Des objets que l’homme habite et transforme depuis les origines du monde

Car l’être humain n’a pas seulement créé des outils pour l’aider à transformer le monde. Il les a créés pour le seconder dans ses projets, leur accorder la confiance qu’il renonce parfois à donner à ses semblables, et pouvoir se confier à eux à défaut de partenaires humains. Bref, l’être humain a créé l’ensemble de ses artefacts comme des opérateurs de changement destinés à lui servir tour à tour d’esclaves, de complices, de témoin et de compagnons, et bientôt, avec les robots, de tout cela à la fois. Mais cela n’est possible que parce qu’à tout moment, nous somme capables d’utiliser les objets pour transformer le monde et nous laisser transformer par eux, mais aussi, et tout autant, de les habiter et de nous laisser habiter par eux.
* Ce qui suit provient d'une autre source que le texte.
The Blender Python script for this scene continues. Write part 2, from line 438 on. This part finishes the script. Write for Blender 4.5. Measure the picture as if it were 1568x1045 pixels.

Nous habitons en effet nos divers artefacts avec notre corps, soit directement quand nous y logeons, comme c’est le cas avec nos maisons, nos voitures et nos vêtements, soit indirectement quand nous les utilisons pour prolonger certains de nos actions physiques, comme l’a bien montré Leroi-Gourhan. Mais n’oublions pas que nous les habitons également avec notre esprit puisque ce sont aussi nos fonctions mentales qui sont prises en relais par eux, et que nous les habitons avec nos émotions, au point parfois de les pleurer quand ils viennent à disparaître. Quant à être habité par nos objets, c’est le cas avec l’importance qu’ils ont dans nos désirs, nos attentes et nos projets, mais aussi par la place de plus en plus grande qu’ils prennent à l’intérieur même de nos corps, sous la forme de prothèses diverses et bientôt de nano robots pouvant accéder à l’intimité de nos cellules. Les pouvoirs de contenance et de transformation sont au cœur de la relation que nous établissons avec les plus simples de nos objets, exactement comme ils le seront demain avec les plus sophistiqués de nos robots. Certains pourront s’améliorer eux-mêmes, d’autres se reproduire, c’est vrai, mais gardons nous de porter sur ces capacités nouvelles un regard qui en ferait l’équivalent de nos propres possibilités d’amélioration et de reproduction. Envisageons les plutôt comme une nouvelle facette des capacités de transformation dont sont capables des objets dans lesquels l’homme a placé suffisamment d’outils simulant ses propres capacités.

A défaut de comprendre cette continuité, nous risquerions de créer entre l’ensemble de nos objets traditionnels et les robots une fracture que rien ne justifie. Avec le risque de finir par ne plus nous octroyer le droit de les débrancher. Car même lorsque les robots seront capables de simuler des émotions semblables à celles des humains, de s’organiser en société, de se perfectionner, voire de se reproduire, ils resteront en même temps des machines qu’il faudra savoir débrancher le moment venu. C’est ce que nous rappellent très opportunément de nombreuses oeuvres de science-fiction, de 2001 l’odyssée de l’espace à Real Humans en passant par Blade Runner et I robot. Et qu’on ne nous parle pas de maltraitance ! Veillons plutôt à ce qu’aucun homme ne soit jamais maltraité par un robot, pour quelque raison que ce soit ! Car le problème essentiel que va nous poser rapidement le développement des robots n’est pas celui des droits des robots, mais bien celui des droits des humains face à eux.